Gilchrist: In terms of valuation, is this part of the same problem of people wanting to go back to a simple time where everything seems to have a simple answer?
Damodaran: No, this is far worse because as a society, I think we have decided that all the things we need to do for goodness are too much work. We’ve decided that we’ll just pass on the responsibility to companies. This is a reflection of wanting to have our cake and eat it too. That’s the ESG promise. You will be good, and the companies will get valuable. It’s cake for all, calories for nobody. That’s never been a pitch that works out.
Gilchrist: Is there some kind of continuing advice you could offer in terms of developing the right mindset with valuation and being able to evolve over time?
Damodaran: My only advice to people is to be okay with being wrong. If you’re okay with it, your mindset will develop on its own.
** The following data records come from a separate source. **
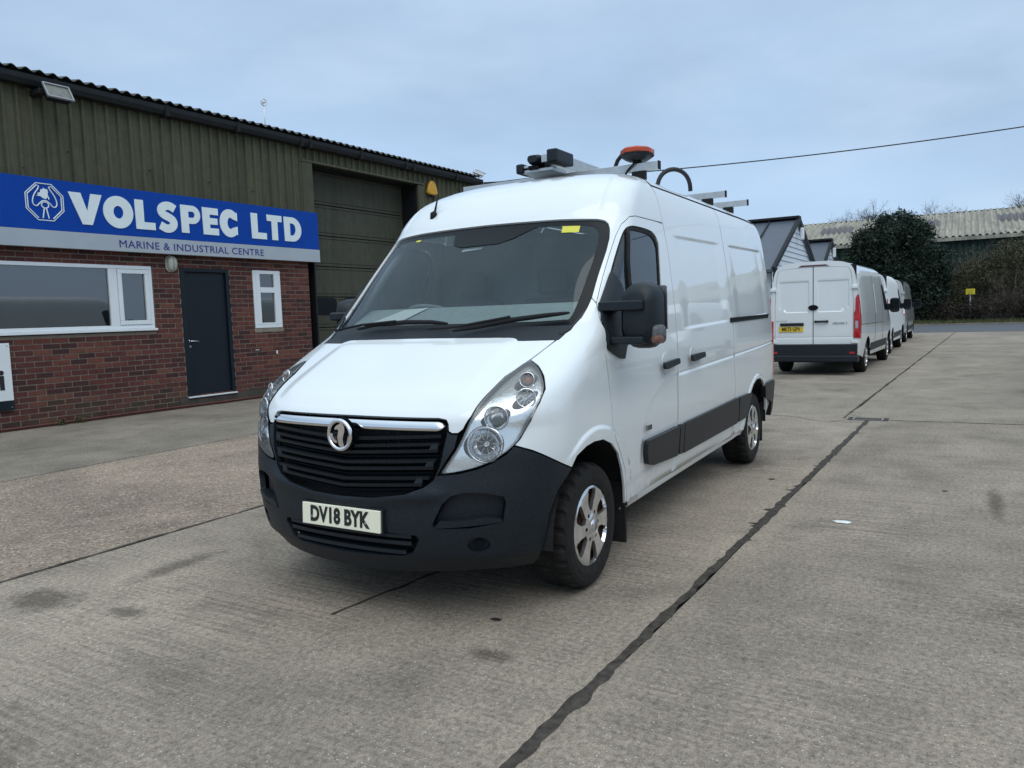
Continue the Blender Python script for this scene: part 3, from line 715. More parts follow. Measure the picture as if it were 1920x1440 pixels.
# wipers
def surf_pts(fn, pts, off):
    U = np.array(densify_open(pts, .03)); nn = HV.normal(U[:, 0], U[:, 1]); return [Vector(p) for p in fn(U[:, 0], U[:, 1])+nn*off]
for nm, arm, bl_ in (('wiper', [(.02, 1.405), (.158, 1.412), (.388, 1.462)], [(.14, 1.402), (.26, 1.425), (.388, 1.456), (.53, 1.475), (.655, 1.487)]),
                     ('wiper', [(-.56, 1.405), (-.40, 1.44), (-.20, 1.458)], [(-.42, 1.425), (-.33, 1.452), (-.15, 1.462), (.0, 1.458), (.09, 1.447)])):
    m = MB(); pts = surf_pts(HV.base, bl_, .028); rs = [.006+.009*math.sin(math.pi*min(1, i/(len(pts)-1)))**.5 for i in range(len(pts))]
    m.tube(pts, rs, 6); pts = surf_pts(HV.base, arm, .045); m.tube(pts, .008, 6); m.build(nm, M_shell, van, smooth=True)
# bumper
gr = [(0, .625), (.15, .632), (.29, .660), (.36, .695), (.392, .73), (.415, .808), (.432, .934), (.438, 1.0), (.40, 1.02)]
grh = gr+[(0, 1.022)]+[(-a, b) for a, b in gr[::-1][:-1]]
bp = [(.432, 1.0), (.438, .960), (.452, .948), (.478, .948), (.47, .885), (.438, .818), (.408, .753), (.486, .764), (.553, .784), (.619, .814), (.67, .849), (.706, .886), (.806, .853), (.934, .80), (1.02, .768), X(-.529, .729), (1.017, .636), (.963, .539), (.945, .405), (.90, .29), (.86, .262), (.6, .27), (.4, .262), (.2, .255), (0, .25)]
bump_out = bp[:-1]+[(0, .25)]+[(-a, b) for a, b in bp[:-1][::-1]]+[(-a, b) for a, b in gr[::-1][2:-1]]+gr[:-2]
fog = [(.405, .52), (.438, .615), (.47, .655), (.52, .672), (.60, .668), (.679, .648), (.694, .62), (.690, .53), (.55, .505), (.41, .50)]
fog2 = [(.402, .492), (.55, .500), (.690, .522), (.69, .45), (.66, .432), (.53, .430), (.42, .432), (.40, .45)]
ink = [(-.335, .456), (0, .470), (.335, .456), (.345, .44), (.318, .37), (.28, .352), (.11, .340), (0, .336), (-.11, .340), (-.27, .345), (-.31, .36), (-.345, .44)]
bo = []
for p in bump_out:
    if not bo or np.linalg.norm(np.array(p)-np.array(bo[-1])) > 1e-4: bo.append(p)
fround = disc_poly((.592, .418), .036, 20, 1.25)
bumper = panel('bumper', hS, bo, M_plast, van, [fog, [(-a, b) for a, b in fog], ink, fround, [(-a, b) for a, b in fround]], step=.026, th=.03, off=.004)
for s in (False, True):
    fp = panel('fog_pocket', HV.base, inset_poly(fog if area(fog) > 0 else fog[::-1], -.006), M_plast, bumper, off=-.045, th=0, mir=s, step=.04)
    panel('fog_shelf', HV.base, [(.40, .495), (.69, .525), (.688, .545), (.62, .555), (.50, .540), (.43, .54)], M_plast, bumper, off=.008, th=.05, mir=s, step=.03)
    panel('fog_lamp', HV.base, disc_poly((.592, .418), .036, 20, 1.25), M_plast, bumper, off=-.018, th=0, mir=s, step=.02, inset=-.006)
    panel('fog_lens', HV.base, disc_poly((.592, .418), .024, 20, 1.25), M_trim, bumper, off=-.008, th=.01, mir=s, step=.02)
panel('intake', HV.base, inset_poly(ink if area(ink) > 0 else ink[::-1], -.01), M_shell, bumper, off=-.06, th=0, step=.05)
for zc in (.365, .413, .448):
    w_ = .315 if zc > .4 else .29
    m = MB(); us = np.linspace(-w_, w_, 25); n_ = HV.normal(us, us*0+zc); P = HV.base(us, us*0+zc)
    V4 = []
    for i in range(len(us)):
        for do, dz in ((.0, .010), (.0, -.008), (-.05, -.004), (-.05, .006)): V4.append(P[i]+n_[i]*do+np.array([0, 0, dz]))
    m.add(V4, [(i*4+k, i*4+(k+1) % 4, (i+1)*4+(k+1) % 4, (i+1)*4+k) for i in range(len(us)-1) for k in range(4)]); m.build('slat', M_plast, bumper)
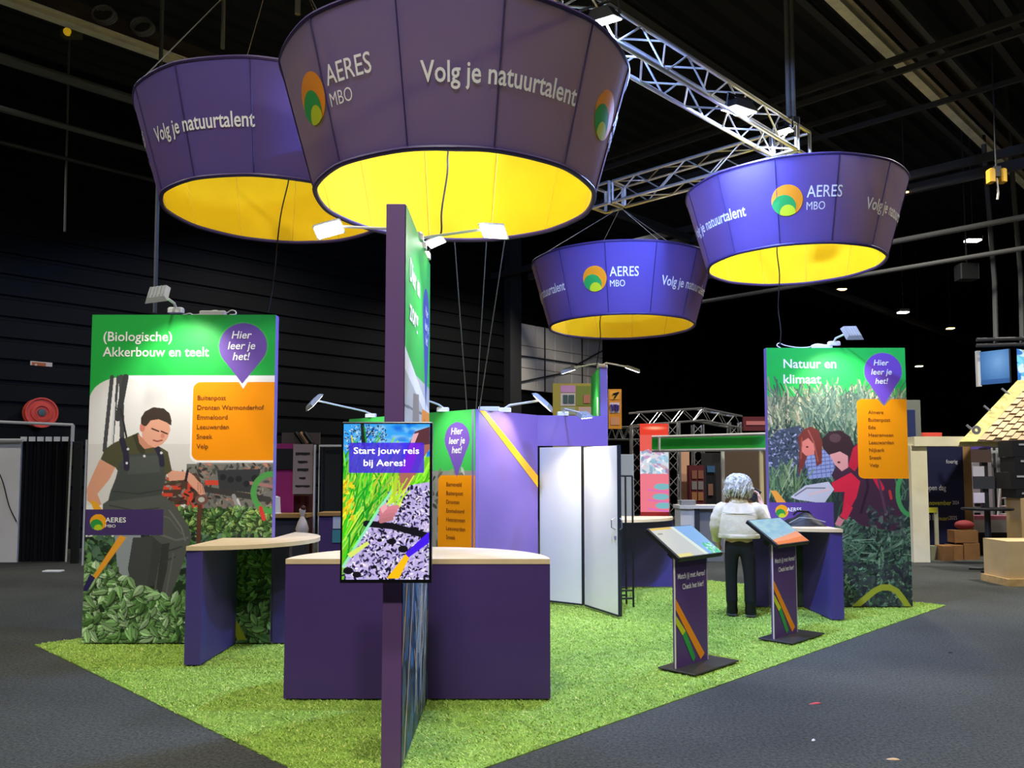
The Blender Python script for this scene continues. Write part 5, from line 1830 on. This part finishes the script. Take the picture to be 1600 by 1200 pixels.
for i in range(6):
    part_fb('picture', 1081 + 10 * (i % 2), 735 + 17 * (i // 2), 1089 + 10 * (i % 2), 748 + 17 * (i // 2), LY + .37, .02, M(('brownish', 'greyish', 'ochre')[i // 2], ((130, 80, 60), (120, 116, 112), (150, 100, 60))[i // 2], .6), rk, Vector(rk.location))
rt = thing('red_canopy', 'dark red lettered canopy at the far right of the lattice booth', 'canopy', W(1182, 672, LY))
part_fb('canopy_board', 1162, 651, 1200, 673, LY, .1, M('wine_red', (92, 24, 34), .6), rt, Vector(rt.location))
part_fb('pale_band', 1166, 658, 1200, 664, LY - .02, .02, M('rose_band', (190, 110, 110), .6), rt, Vector(rt.location))
m_fascia = M('green_fascia', (44, 196, 66), .45)
gf = thing('booth_fascia', 'long green booth fascia with white edges behind the person', 'fascia', W(1110, 692, 16))
gb = Vector(gf.location)
for (nm, ya, yb, mat) in (('green_board', (684, 703.5), (679, 701), m_fascia),):
    b = MB()
    P_ = [W(1019, ya[1], 16.6) - gb, W(1200, yb[1], 15.6) - gb, W(1200, yb[0], 15.6) - gb, W(1019, ya[0], 16.6) - gb]
    b.add(P_ + [p + Vector((0, .05, 0)) for p in P_], [(0, 1, 2, 3), (7, 6, 5, 4), (0, 4, 5, 1), (1, 5, 6, 2), (2, 6, 7, 3), (3, 7, 4, 0)])
    b.build(nm, mat, gf)
for (a, c_) in (((1019, 683), (1200, 678)), ((1019, 704.5), (1200, 702))):
    MB().tube([W(*a, 16.55) - gb, W(*c_, 15.55) - gb], .03, 8).build('edge_profile', M('white_metal', (205, 205, 200), .4), gf)
MB().tube([W(1030, 684, 16.45) - gb, W(1030, 704, 16.45) - gb], .025, 8).build('joint_profile', M('white_metal', (205, 205, 200), .4), gf)
fb('booth_post', 'slim pale post carrying the green fascia left of the person', 'post', 1128.5, 703, 1132, 800, 16.2, .05, M('white_metal', (205, 205, 200), .4), True)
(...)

The problem is that people dig themselves into trenches. Once they’ve dug themselves in, they cannot admit that they’re wrong. If you’re okay being wrong, you’re going to be creative because being creative means you’ve got to take steps that will make you more wrong. I think people are looking for precision when they should be looking for accuracy. Precision basically means you have a model that delivers the same answer over and over again. Accuracy means you’re trying to get the right answer even if your model is all over the place. We need accuracy, not precision.
Gilchrist: Professor, thank you very much for taking the time to speak to us. I highly recommend your book, The Dark Side of Valuation, and all the other bits of knowledge you put out and generously share.